The US has been involved in dozens of wars, annexations and puppet regimes since then, not for any righteous principle or to benefit the people on either side, but to benefit United Fruit Company, Raytheon, Exxon-Mobile, or Halliburton. In the US, the military fights for corporations; for the 1%, not for 'the country', the people or any abstract notion like freedom.
I suppose in this day and age, crippling the enemy's infrastructure and offensive capacity could be adequately done by air bombardment or missile barrages from the sea (or through the use of drones). Unless we actually need to conquer and control a territory (and why would we want to), do we really need boots on the ground with armies of conscripts?
Interesting point. I hadn't really broken it down by methodologies, but since you brought it up, it seems like aerial bombardment would be the 'easiest', least disruptive to the homeland, most dehumanizing, and most harmful to civilians and infrastructure. Victims characterize it as cowardly.
These days conquering, controlling and exploiting territory is largely done by proxy. We threaten, we trick them into debt, we create or support anti-government militias, we install puppets willing to exploit their own people in exchange for our maintaining them in power, &c. Boots on the ground are a last resort.
None of this, of course, has anything to do with promoting democracy or with any benefit to The People in general.
Confessions of an Economic Hit Man - Wikipedia
Boots on the ground risks public disapproval, but may be necessary to 'mop up' after an actual attack, till puppets can be installed.
The "military, industrial complex" requires continual conflict to sell and create demand for its products; to maintain the thousands of military related jobs and the communities they support.

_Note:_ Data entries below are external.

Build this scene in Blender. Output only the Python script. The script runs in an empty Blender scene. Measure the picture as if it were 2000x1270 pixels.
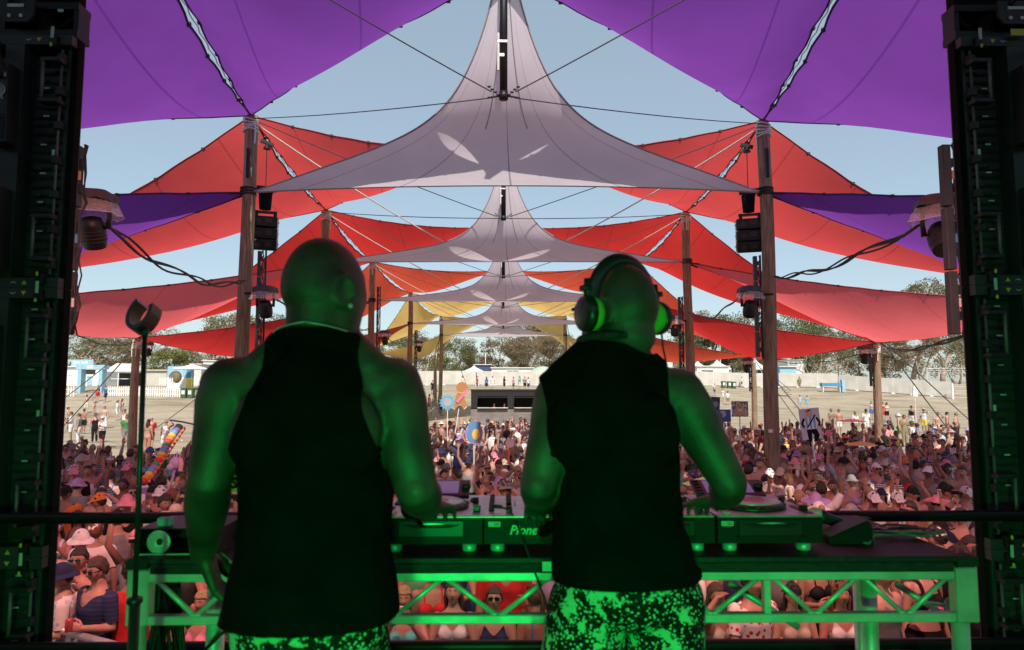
import bpy, bmesh, math, random
import numpy as np
from mathutils import Vector, Matrix, Euler, noise as mnoise
S = bpy.context.scene
COL = S.collection
R = math.radians
rng = random.Random(11)
nrg = np.random.default_rng(5)

# ------------------------------------------------------------------ camera
CAMH = 3.45                     # camera above the ground (it stands on the 1.9 m stage)
STAGE = 2.05
PITCH, YAW = R(4.93), R(0.73)
cam_d = bpy.data.cameras.new("camera"); cam = bpy.data.objects.new("camera", cam_d); COL.objects.link(cam)
cam_d.sensor_width = 36; cam_d.lens = 24.0; cam_d.clip_end = 5000; cam_d.clip_start = 0.05
cam.location = (0, 0, CAMH); cam.rotation_euler = Euler((R(90) + PITCH, 0, -YAW), 'XYZ')
cam_d.dof.use_dof = True; cam_d.dof.focus_distance = 14.0; cam_d.dof.aperture_fstop = 4.8
S.camera = cam
S.render.resolution_x = 1024; S.render.resolution_y = 650

# ------------------------------------------------------------------ world, sun, exposure
SUN_EL = 47.0; SUN_AZ = 174.0                    # azimuth clockwise from +Y (the way the camera looks)
world = bpy.data.worlds.new("World"); S.world = world; world.use_nodes = True
wn = world.node_tree.nodes; wl = world.node_tree.links
for n in list(wn): wn.remove(n)
wo = wn.new('ShaderNodeOutputWorld'); bg = wn.new('ShaderNodeBackground'); sky = wn.new('ShaderNodeTexSky')
sky.sky_type = 'NISHITA'; sky.sun_disc = False
sky.sun_elevation = R(SUN_EL); sky.sun_rotation = R(SUN_AZ)
sky.altitude = 0; sky.air_density = 1.0; sky.dust_density = 0.9; sky.ozone_density = 1.0
bg.inputs['Strength'].default_value = 0.15
hz = wn.new('ShaderNodeMix'); hz.data_type = 'RGBA'; hz.inputs[0].default_value = 0.58     # pale summer haze evens out the blue
hz.inputs[7].default_value = (2.25, 2.75, 2.85, 1)
wl.new(sky.outputs[0], hz.inputs[6]); wl.new(hz.outputs[2], bg.inputs[0]); wl.new(bg.outputs[0], wo.inputs[0])
sun_d = bpy.data.lights.new("sun", 'SUN'); sun_d.energy = 4.2; sun_d.angle = R(0.6); sun_d.color = (1.0, 0.93, 0.82)
sun = bpy.data.objects.new("sun", sun_d); COL.objects.link(sun)
sv = Vector((math.sin(R(SUN_AZ)) * math.cos(R(SUN_EL)), math.cos(R(SUN_AZ)) * math.cos(R(SUN_EL)), math.sin(R(SUN_EL))))
sun.rotation_euler = sv.to_track_quat('Z', 'Y').to_euler()
S.view_settings.view_transform = 'Standard'; S.view_settings.look = 'None'
S.view_settings.exposure = 0.36; S.view_settings.gamma = 1.0; S.view_settings.use_curve_mapping = False

# green stage lamps behind the camera (their fixtures are built with the stage)
GREEN = []
def green_spot(loc, target, energy, size, blend=0.6, rad=0.06, color=(0.0, 1.0, 0.13)):
    l = bpy.data.lights.new("green_stage_light", 'SPOT'); l.energy = energy; l.spot_size = R(size); l.spot_blend = blend
    l.color = color; l.shadow_soft_size = rad
    o = bpy.data.objects.new("green_stage_light", l); COL.objects.link(o); o.location = loc
    o.rotation_euler = (Vector(loc) - Vector(target)).to_track_quat('Z', 'Y').to_euler()
    GREEN.append((Vector(loc), Vector(target)))
    return o
green_spot((-0.16, -0.95, 2.95), (-0.50, 2.0, 2.30), 112, 84, 1.0)
green_spot((0.20, -1.0, 2.95), (0.85, 2.0, 2.30), 112, 84, 1.0)

# red front-of-stage lamps shining out on the front rows and the pit barriers
REDS = []
for _x in (-2.6, 2.8):
    l = bpy.data.lights.new("red_front_light", 'SPOT'); l.energy = 1900; l.spot_size = R(78); l.spot_blend = .9; l.color = (1.0, .40, .34); l.shadow_soft_size = .12
    o = bpy.data.objects.new("red_front_light", l); COL.objects.link(o); o.location = (_x, 4.2, 7.3)
    o.rotation_euler = (Vector(o.location) - Vector((_x * 1.4, 8.8, 1.2))).to_track_quat('Z', 'Y').to_euler(); REDS.append((Vector(o.location), Vector((_x * 1.4, 8.6, 1.2))))
l = bpy.data.lights.new("front_row_light", 'SPOT'); l.energy = 620; l.spot_size = R(80); l.spot_blend = .9; l.color = (1.0, .62, .48); l.shadow_soft_size = .15
o = bpy.data.objects.new("front_row_light", l); COL.objects.link(o); o.location = (0.15, 3.6, 6.2)
o.rotation_euler = (Vector(o.location) - Vector((0.15, 6.9, 1.4))).to_track_quat('Z', 'Y').to_euler(); REDS.append((Vector(o.location), Vector((0.15, 6.9, 1.4))))
# ------------------------------------------------------------------ helpers
_rot = cam.rotation_euler.to_matrix()
def ray(px, py):
    v = Vector(((px - 1000) / 1333.33, (635 - py) / 1333.33, -1.0)); return _rot @ v
def at(px, py, d):
    r = ray(px, py); return Vector((0, 0, CAMH)) + r * (d / r.y)

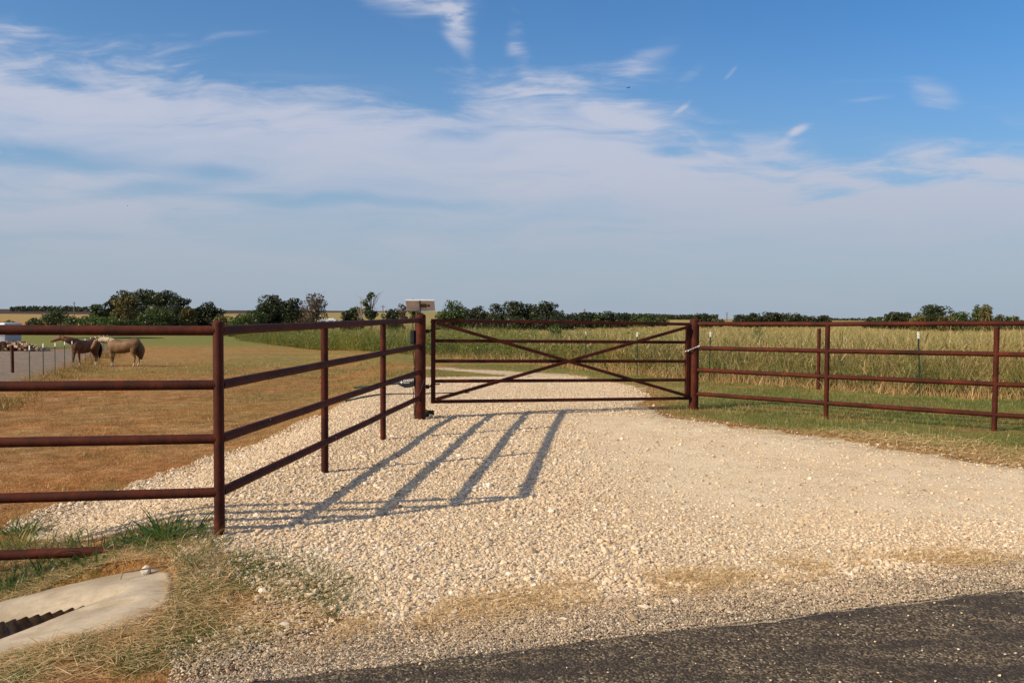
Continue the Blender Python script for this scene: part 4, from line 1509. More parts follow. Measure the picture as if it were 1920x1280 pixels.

I wouldn't compare it to slavery. Slavery implies a permanent state of affairs, and it is also generational. If you're a slave, then your children would automatically be slaves as well. A slave would not be a citizen, so a slave would have no rights whatsoever, such as the right to vote, right to marry, right to own property - rights which a conscript would still have. Conscripts would still get a salary for their service, while slaves do not typically get paid.
However, the biggest difference is that slavery is a capitalist invention, designed for the profit and benefit of private sector entities. It does not benefit the state as a whole, as exemplified by how terrifically outmatched the Confederacy was against the Union. The irony in the result was that the very cause the South was fighting for was what doomed them to defeat.
There are degrees of "slavery." It's a catch-all term, denoting varying degrees of inequality; unfair, hierarchical relationships, contractual inequality or servitude. &c.